MIC’s total actual expenses for 2016–17 were just under $3.7 million, with 55 per cent of these expenses attributable to employee benefits, as shown in Figure 5.

Figure 5: Moorebank Intermodal Company Limited’s total actual expenses by category ($’000)

Source: ANAO analysis of Moorebank Intermodal Company Limited’s 2016–17 annual report.

The three key risks for MIC’s financial statements are the:

  • calculation of provisions related to land remediation obligations, due to the complexity of the underlying event that gave rise to a potential legal obligation, the significant judgements required in the selection of the model’s assumptions in valuing the liability, and the increasing activity as the terminal development progresses;
  • management of, and accounting for, MIC’s interests in investment trusts, due to increasing development activity and the technical nature of the transactions between MIC and the trusts; and
  • procurement controls supporting contract management, which are material and can potentially create long-term obligations requiring long-term funding.

National Capital Authority

The National Capital Authority (NCA) is responsible for managing the strategic planning, promotion and enhancement of Canberra as the national capital for all Australians through the development and administration of the National Capital Plan, the operation of the National Capital Exhibition, delivery of education and awareness programs, and works to enhance the character of the national capital.

The NCA’s total budgeted expenses for 2018–19 are just under $49 million, with 47 per cent of these expenses attributable to depreciation and amortisation, finance costs and impairment of assets, as shown in Figure 6.

Figure 6: National Capital Authority’s total budgeted expenses by category ($’000)

Source: ANAO analysis of 2018–19 PBS Budget related papers.
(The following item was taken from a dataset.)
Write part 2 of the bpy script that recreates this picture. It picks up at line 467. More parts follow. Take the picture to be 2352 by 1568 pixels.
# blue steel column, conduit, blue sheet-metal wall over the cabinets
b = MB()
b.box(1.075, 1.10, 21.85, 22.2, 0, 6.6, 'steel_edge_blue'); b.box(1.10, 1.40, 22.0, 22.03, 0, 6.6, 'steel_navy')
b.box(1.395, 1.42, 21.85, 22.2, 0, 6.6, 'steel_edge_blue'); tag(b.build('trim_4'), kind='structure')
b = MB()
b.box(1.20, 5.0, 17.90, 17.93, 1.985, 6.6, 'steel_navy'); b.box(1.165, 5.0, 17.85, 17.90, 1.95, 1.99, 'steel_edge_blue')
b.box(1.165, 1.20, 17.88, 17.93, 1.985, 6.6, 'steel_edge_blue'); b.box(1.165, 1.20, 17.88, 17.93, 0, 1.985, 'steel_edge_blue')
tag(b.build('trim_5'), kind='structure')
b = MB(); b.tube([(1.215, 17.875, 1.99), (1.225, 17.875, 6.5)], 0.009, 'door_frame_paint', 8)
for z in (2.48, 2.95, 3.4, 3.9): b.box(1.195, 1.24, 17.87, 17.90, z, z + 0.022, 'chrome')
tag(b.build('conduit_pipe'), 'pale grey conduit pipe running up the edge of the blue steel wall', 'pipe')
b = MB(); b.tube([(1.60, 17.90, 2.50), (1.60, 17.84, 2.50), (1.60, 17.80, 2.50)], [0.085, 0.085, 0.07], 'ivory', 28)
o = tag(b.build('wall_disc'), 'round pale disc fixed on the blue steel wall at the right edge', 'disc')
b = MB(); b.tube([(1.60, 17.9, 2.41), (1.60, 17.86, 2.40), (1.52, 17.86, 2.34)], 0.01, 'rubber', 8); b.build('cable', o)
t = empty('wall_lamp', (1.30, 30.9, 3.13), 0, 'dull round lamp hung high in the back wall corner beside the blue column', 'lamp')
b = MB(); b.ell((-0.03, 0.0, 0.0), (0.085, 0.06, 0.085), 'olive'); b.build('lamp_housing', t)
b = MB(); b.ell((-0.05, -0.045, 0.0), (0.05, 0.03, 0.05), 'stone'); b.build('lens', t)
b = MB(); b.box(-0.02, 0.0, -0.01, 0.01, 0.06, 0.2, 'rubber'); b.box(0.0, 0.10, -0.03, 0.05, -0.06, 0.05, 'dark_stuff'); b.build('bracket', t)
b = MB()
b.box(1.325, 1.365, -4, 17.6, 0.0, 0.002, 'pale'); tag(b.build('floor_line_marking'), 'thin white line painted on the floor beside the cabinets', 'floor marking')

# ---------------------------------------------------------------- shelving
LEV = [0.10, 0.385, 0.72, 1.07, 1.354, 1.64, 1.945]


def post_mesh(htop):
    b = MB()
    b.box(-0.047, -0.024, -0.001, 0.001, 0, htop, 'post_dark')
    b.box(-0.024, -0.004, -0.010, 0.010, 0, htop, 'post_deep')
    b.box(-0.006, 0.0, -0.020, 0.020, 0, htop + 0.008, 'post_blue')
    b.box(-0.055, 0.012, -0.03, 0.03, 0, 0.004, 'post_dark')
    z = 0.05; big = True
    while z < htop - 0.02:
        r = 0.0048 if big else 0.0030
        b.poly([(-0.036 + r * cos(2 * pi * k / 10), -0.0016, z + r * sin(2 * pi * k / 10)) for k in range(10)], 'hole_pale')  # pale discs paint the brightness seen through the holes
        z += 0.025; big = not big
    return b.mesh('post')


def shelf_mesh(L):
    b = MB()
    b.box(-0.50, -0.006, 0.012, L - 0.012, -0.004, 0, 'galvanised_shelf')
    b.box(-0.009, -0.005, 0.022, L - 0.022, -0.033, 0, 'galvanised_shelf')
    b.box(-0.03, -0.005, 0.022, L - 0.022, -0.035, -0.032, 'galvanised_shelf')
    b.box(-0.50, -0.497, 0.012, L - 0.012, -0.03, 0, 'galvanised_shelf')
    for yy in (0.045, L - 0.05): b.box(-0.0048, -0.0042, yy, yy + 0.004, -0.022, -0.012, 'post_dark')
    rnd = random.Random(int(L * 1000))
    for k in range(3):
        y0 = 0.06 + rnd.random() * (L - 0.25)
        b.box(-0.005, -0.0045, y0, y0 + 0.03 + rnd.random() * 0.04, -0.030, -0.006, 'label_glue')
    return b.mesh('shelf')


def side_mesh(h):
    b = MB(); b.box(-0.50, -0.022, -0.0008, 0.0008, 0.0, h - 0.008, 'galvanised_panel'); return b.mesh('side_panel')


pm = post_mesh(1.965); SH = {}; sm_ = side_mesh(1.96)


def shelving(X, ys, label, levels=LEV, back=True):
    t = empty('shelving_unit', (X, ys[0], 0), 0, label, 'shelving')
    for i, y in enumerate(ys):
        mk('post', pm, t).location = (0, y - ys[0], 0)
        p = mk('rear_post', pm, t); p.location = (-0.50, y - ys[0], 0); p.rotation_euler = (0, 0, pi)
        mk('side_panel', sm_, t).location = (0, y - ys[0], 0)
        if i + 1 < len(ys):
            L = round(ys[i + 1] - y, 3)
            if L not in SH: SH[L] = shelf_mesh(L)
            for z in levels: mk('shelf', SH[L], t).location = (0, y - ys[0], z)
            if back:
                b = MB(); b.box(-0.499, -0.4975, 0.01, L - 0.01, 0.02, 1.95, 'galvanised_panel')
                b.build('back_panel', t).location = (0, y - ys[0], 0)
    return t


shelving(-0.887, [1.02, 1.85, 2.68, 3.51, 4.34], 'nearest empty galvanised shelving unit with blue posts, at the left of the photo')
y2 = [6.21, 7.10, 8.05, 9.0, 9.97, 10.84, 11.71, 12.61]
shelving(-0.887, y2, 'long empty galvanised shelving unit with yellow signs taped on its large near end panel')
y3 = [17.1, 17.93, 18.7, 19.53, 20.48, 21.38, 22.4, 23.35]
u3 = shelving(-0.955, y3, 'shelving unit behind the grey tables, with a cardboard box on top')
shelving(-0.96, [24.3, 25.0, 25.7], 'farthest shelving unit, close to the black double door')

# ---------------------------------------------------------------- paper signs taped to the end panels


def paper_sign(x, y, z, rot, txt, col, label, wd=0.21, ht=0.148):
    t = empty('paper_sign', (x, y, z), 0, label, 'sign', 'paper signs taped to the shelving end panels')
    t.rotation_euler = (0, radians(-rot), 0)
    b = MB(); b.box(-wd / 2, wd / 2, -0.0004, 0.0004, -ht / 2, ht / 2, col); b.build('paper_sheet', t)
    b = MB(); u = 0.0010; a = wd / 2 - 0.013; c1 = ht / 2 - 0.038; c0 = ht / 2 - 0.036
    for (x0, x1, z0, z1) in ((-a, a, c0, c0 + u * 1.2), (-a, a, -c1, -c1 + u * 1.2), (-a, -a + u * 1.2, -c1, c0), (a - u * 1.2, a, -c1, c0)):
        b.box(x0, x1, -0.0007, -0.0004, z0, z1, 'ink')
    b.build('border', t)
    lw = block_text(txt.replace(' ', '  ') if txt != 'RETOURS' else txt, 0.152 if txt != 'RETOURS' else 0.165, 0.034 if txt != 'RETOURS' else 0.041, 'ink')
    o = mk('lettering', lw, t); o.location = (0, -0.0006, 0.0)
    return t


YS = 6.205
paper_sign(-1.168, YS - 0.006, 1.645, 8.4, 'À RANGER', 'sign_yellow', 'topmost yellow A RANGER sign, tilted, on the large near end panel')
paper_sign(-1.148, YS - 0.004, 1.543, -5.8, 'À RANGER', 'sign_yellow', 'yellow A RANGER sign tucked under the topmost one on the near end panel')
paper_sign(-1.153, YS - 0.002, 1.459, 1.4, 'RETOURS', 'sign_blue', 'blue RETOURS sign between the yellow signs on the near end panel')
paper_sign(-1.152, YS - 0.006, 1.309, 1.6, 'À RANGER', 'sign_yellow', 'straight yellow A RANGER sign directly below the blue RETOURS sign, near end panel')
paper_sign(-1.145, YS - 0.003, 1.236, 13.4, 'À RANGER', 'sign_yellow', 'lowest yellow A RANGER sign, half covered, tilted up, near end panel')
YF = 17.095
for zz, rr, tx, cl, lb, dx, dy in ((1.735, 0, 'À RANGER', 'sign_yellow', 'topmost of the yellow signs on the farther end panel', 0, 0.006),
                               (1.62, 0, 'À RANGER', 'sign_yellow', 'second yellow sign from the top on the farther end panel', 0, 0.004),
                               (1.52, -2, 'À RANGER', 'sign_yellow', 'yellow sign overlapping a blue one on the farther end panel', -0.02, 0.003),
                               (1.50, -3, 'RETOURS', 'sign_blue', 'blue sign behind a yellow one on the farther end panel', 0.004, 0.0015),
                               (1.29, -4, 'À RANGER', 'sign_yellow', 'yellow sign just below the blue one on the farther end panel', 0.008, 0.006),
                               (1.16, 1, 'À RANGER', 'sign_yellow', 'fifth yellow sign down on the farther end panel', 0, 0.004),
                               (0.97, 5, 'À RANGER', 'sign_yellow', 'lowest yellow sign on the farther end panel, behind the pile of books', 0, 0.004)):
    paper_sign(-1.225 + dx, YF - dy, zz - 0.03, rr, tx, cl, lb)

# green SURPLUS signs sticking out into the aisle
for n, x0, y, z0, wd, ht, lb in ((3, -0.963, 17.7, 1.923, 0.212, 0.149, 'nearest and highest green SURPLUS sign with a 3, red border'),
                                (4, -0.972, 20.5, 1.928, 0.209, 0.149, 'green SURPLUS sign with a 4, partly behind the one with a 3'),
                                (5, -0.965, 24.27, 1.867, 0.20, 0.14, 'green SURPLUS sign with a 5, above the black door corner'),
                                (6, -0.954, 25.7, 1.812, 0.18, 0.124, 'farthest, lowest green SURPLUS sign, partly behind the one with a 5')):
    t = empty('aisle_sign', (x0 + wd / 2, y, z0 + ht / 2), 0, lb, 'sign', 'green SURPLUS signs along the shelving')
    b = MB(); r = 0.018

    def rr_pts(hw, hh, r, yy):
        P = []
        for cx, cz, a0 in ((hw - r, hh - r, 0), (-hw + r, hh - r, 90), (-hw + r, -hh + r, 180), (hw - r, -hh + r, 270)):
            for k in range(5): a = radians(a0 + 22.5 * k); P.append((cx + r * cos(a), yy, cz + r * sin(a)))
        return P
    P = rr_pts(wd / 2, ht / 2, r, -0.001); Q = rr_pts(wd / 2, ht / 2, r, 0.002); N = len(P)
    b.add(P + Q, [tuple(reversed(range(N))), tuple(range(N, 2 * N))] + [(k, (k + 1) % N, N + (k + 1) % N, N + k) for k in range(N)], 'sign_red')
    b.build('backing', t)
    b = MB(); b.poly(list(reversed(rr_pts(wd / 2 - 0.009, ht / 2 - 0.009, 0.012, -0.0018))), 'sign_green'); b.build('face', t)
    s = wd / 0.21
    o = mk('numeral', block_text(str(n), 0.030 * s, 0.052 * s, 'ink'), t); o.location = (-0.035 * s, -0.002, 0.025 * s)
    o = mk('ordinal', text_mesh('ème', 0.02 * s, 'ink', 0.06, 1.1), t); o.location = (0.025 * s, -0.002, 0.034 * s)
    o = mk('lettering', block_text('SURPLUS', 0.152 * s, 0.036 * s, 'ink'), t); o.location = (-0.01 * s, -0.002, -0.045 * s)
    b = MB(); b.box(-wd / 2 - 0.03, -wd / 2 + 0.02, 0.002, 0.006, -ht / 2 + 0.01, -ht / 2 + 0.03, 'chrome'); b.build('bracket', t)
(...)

The three key risks for the NCA’s financial statements are the:

  • valuation of land and buildings, which is a material balance and sensitive to changes in the assumptions used in the valuation models;
  • financial reporting of the NCA’s construction activities, requiring judgement to determine the status of projects at the end of the financial year; and
  • financial reporting of leasing arrangements.

WSA Co Limited

WSA Co Limited was established in August 2017 to build the Western Sydney Airport in Badgerys Creek, in south-western Sydney. WSA Co is a government business enterprise wholly owned by the Australian Government, represented by the Minister for Finance and the Minister for Urban Infrastructure and Cities as shareholder ministers.

The Australian Government will invest up to $5.3 billion for WSA Co to build Western Sydney Airport. This investment covers WSA Co’s work on the earthworks and construction of the airport, including compliance with environmental conditions. It also includes funding for the Department of Infrastructure, Regional Development and Cities to develop and finalise the airspace and flight path design.

The four key risks for WSA Co’s financial statements are the:

  • recognition and measurement of capital expenditure incurred in developing the airport, particularly the value of work in progress recognised during airport construction activities;
  • policies and processes for procurement, particularly relating to management of contracts for the delivery and cost management of major construction activities, given the material amounts contained within the contracts;
  • calculation of provisions for land remediation activities that may need to be undertaken prior to and during construction on the airport site; and
  • taxation-related balances, as there is complexity and judgement involved in accounting for deferred tax assets given the nature of the project.